Stored items from a collection
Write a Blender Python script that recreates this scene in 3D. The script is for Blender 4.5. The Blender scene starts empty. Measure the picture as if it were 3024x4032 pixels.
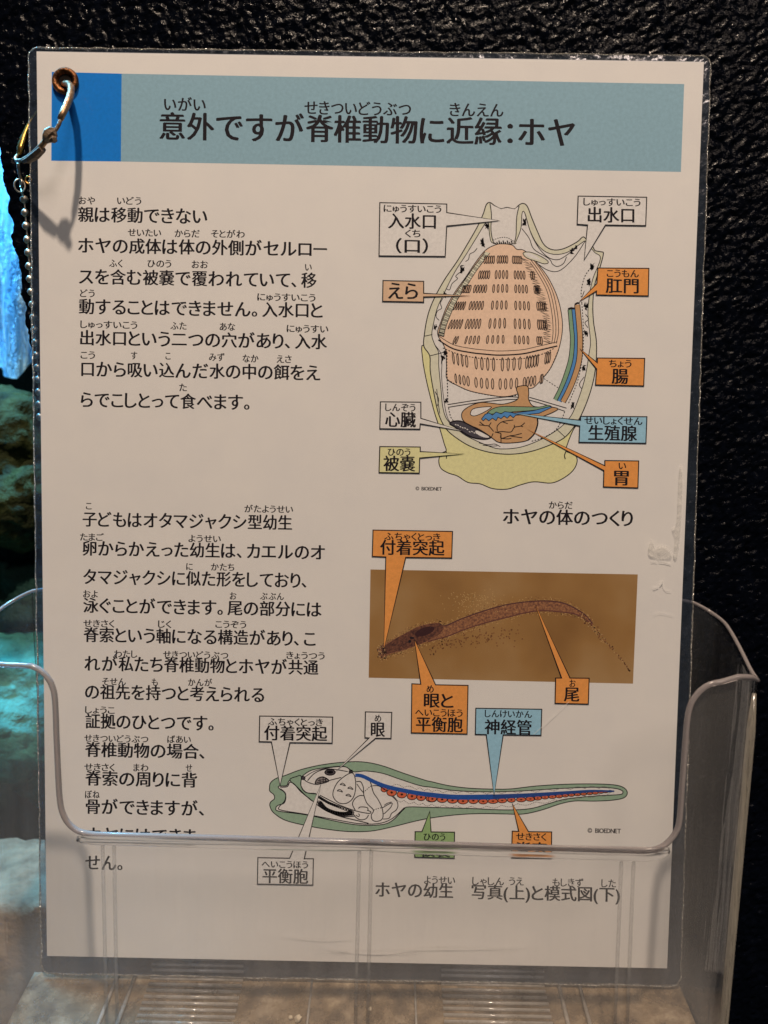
# A laminated information sheet standing in a clear acrylic leaflet holder on a rough black wall
import bpy, bmesh, math, random
import numpy as np
from mathutils import Vector, Matrix
from mathutils.geometry import tessellate_polygon

SC = bpy.context.scene
COL = SC.collection
# ------------------------------------------------------------------ camera
CAM = Vector((0.00783252, -0.260744, 0.17026575))
ROT = ((0.99984959, -0.00384248, -0.01691226),     # columns: right, forward, up
       (0.00493594, 0.99786682, 0.06509570),
       (0.01662606, -0.06516938, 0.99773570))
F, CX, CY = 3150.0, 1512.0, 2016.0                 # focal length and centre for the 3024 x 4032 photograph
cam = bpy.data.cameras.new('camera')
cam.sensor_fit = 'VERTICAL'; cam.sensor_height = 24.0; cam.lens = 24.0 * F / 4032.0
cam.clip_start = 0.005; cam.clip_end = 50
cam.dof.use_dof = True; cam.dof.focus_distance = 0.262; cam.dof.aperture_fstop = 9.0
co = bpy.data.objects.new('camera', cam); COL.objects.link(co)
R = Matrix(ROT)
co.matrix_world = Matrix.Translation(CAM) @ Matrix((
    (ROT[0][0], ROT[0][2], -ROT[0][1]), (ROT[1][0], ROT[1][2], -ROT[1][1]), (ROT[2][0], ROT[2][2], -ROT[2][1]))).to_4x4()
SC.camera = co

# ------------------------------------------------------------------ light (an indoor display: one warm ceiling spot, dim room)
w = bpy.data.worlds.new('World'); SC.world = w; w.use_nodes = True
w.node_tree.nodes['Background'].inputs[0].default_value = (0.60, 0.82, 1.0, 1)
w.node_tree.nodes['Background'].inputs[1].default_value = 0.042

def area(name, loc, target, size, energy, color, shape='DISK'):
    l = bpy.data.lights.new(name, 'AREA'); l.shape = shape; l.size = size; l.energy = energy; l.color = color
    o = bpy.data.objects.new(name, l); COL.objects.link(o); o.location = loc
    o.rotation_euler = (Vector(target) - Vector(loc)).to_track_quat('-Z', 'Y').to_euler()
    return o
area('ceiling_spot', (-0.01, -0.75, 1.55), (0, 0, .2), .065, 27.0, (1, .79, .61))
area('room_light', (0.5, -1.3, 1.3), (0, 0, .15), .4, 6.6, (1, .80, .68))
area('tank_lamp', (-0.27, 0.075, .58), (-.21, .17, .27), .10, 9.5, (.16, .62, 1.0))

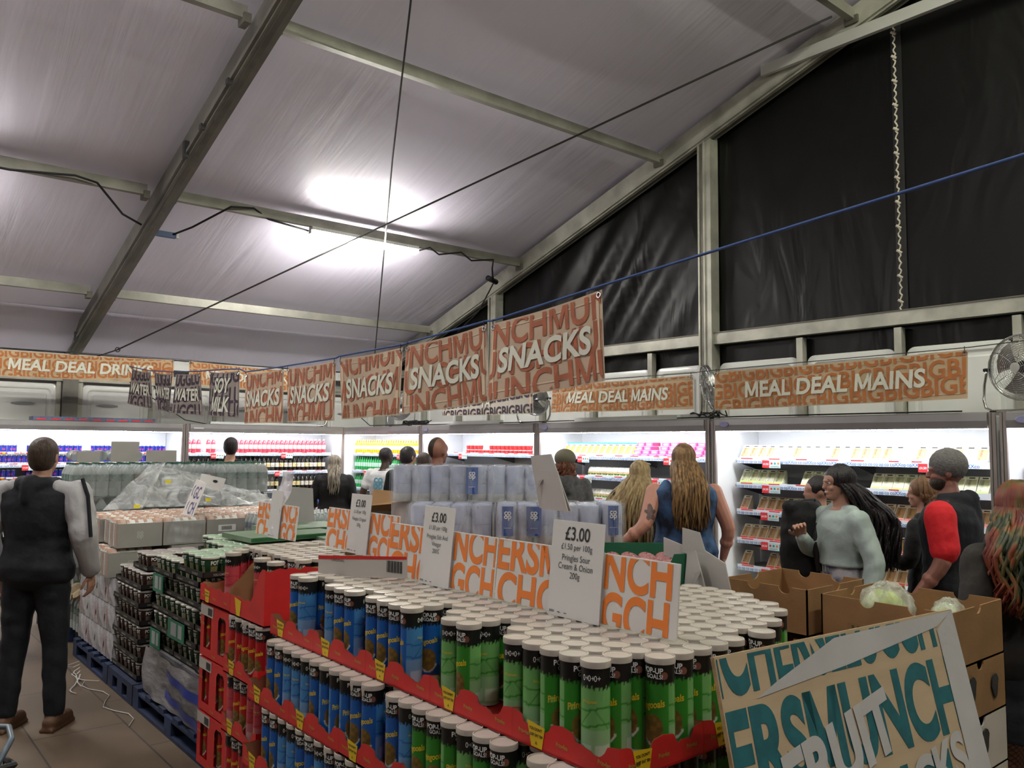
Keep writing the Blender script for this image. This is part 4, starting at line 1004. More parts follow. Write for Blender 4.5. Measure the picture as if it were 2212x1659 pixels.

* **Request**
Include the first line of the records, the line containing "(.16, .62, 1.0))", and every line between them, repeated exactly. Skip the pictures.

* **Response for this exercise**
Write a Blender Python script that recreates this scene in 3D. The script is for Blender 4.5. The Blender scene starts empty. Measure the picture as if it were 3024x4032 pixels.
# A laminated information sheet standing in a clear acrylic leaflet holder on a rough black wall
import bpy, bmesh, math, random
import numpy as np
from mathutils import Vector, Matrix
from mathutils.geometry import tessellate_polygon

SC = bpy.context.scene
COL = SC.collection
# ------------------------------------------------------------------ camera
CAM = Vector((0.00783252, -0.260744, 0.17026575))
ROT = ((0.99984959, -0.00384248, -0.01691226),     # columns: right, forward, up
       (0.00493594, 0.99786682, 0.06509570),
       (0.01662606, -0.06516938, 0.99773570))
F, CX, CY = 3150.0, 1512.0, 2016.0                 # focal length and centre for the 3024 x 4032 photograph
cam = bpy.data.cameras.new('camera')
cam.sensor_fit = 'VERTICAL'; cam.sensor_height = 24.0; cam.lens = 24.0 * F / 4032.0
cam.clip_start = 0.005; cam.clip_end = 50
cam.dof.use_dof = True; cam.dof.focus_distance = 0.262; cam.dof.aperture_fstop = 9.0
co = bpy.data.objects.new('camera', cam); COL.objects.link(co)
R = Matrix(ROT)
co.matrix_world = Matrix.Translation(CAM) @ Matrix((
    (ROT[0][0], ROT[0][2], -ROT[0][1]), (ROT[1][0], ROT[1][2], -ROT[1][1]), (ROT[2][0], ROT[2][2], -ROT[2][1]))).to_4x4()
SC.camera = co

# ------------------------------------------------------------------ light (an indoor display: one warm ceiling spot, dim room)
w = bpy.data.worlds.new('World'); SC.world = w; w.use_nodes = True
w.node_tree.nodes['Background'].inputs[0].default_value = (0.60, 0.82, 1.0, 1)
w.node_tree.nodes['Background'].inputs[1].default_value = 0.042

def area(name, loc, target, size, energy, color, shape='DISK'):
    l = bpy.data.lights.new(name, 'AREA'); l.shape = shape; l.size = size; l.energy = energy; l.color = color
    o = bpy.data.objects.new(name, l); COL.objects.link(o); o.location = loc
    o.rotation_euler = (Vector(target) - Vector(loc)).to_track_quat('-Z', 'Y').to_euler()
    return o
area('ceiling_spot', (-0.01, -0.75, 1.55), (0, 0, .2), .065, 27.0, (1, .79, .61))
area('room_light', (0.5, -1.3, 1.3), (0, 0, .15), .4, 6.6, (1, .80, .68))
area('tank_lamp', (-0.27, 0.075, .58), (-.21, .17, .27), .10, 9.5, (.16, .62, 1.0))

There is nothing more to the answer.